Why do pro cyclists climb at such high cadence?
Pros like Tadej Pogačar climb at 90+ RPM because they have the aerobic fitness to support the higher heart-rate cost of fast spinning and the gearing to make it possible at their power outputs. High cadence spreads the load across their enormous cardiovascular engine and keeps their muscles fresher for repeated attacks. It works for them because the fitness underneath it is there — copying the cadence without that engine just raises your heart rate for no benefit.
Does low cadence climbing build strength?
Deliberate low-cadence work (roughly 50-60 RPM at high torque, seated) is a legitimate training tool that builds muscular endurance and force production on the bike. It's used in structured blocks as torque intervals. But it's a training stimulus, not necessarily how you should climb on event day — for a hard sustained climb, most riders perform better at their natural 70-85 RPM. Use low-cadence work as a session, not as your default climbing style.
What gearing do I need to keep a good climbing cadence?

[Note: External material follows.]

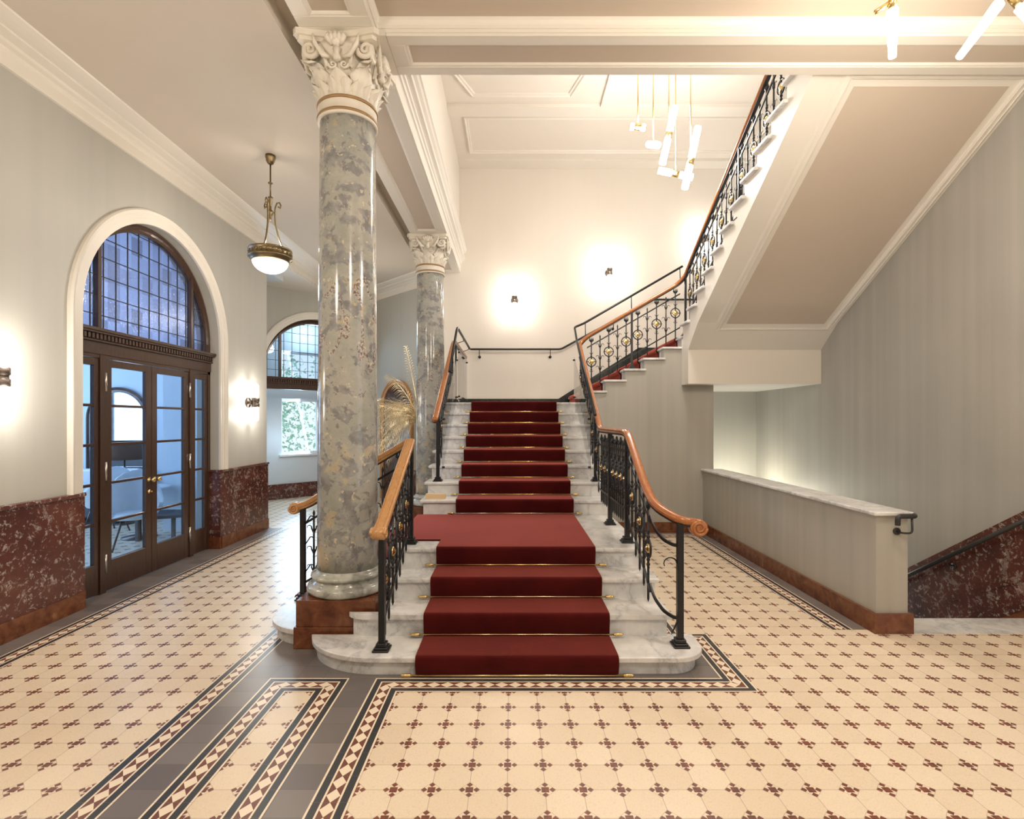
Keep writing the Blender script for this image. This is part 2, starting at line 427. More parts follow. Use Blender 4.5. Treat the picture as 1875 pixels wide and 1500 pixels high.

To hold 70-85 RPM on steep climbs, most amateurs need a compact or sub-compact chainset (50/34 or 48/35) paired with a wide-range cassette — an 11-32, 11-34 or even larger. The steeper your local climbs and the lower your power-to-weight, the easier your lowest gear needs to be. There's no prize for suffering in a gear that's too big; the right easy gear is what lets you keep spinning instead of grinding to a stall.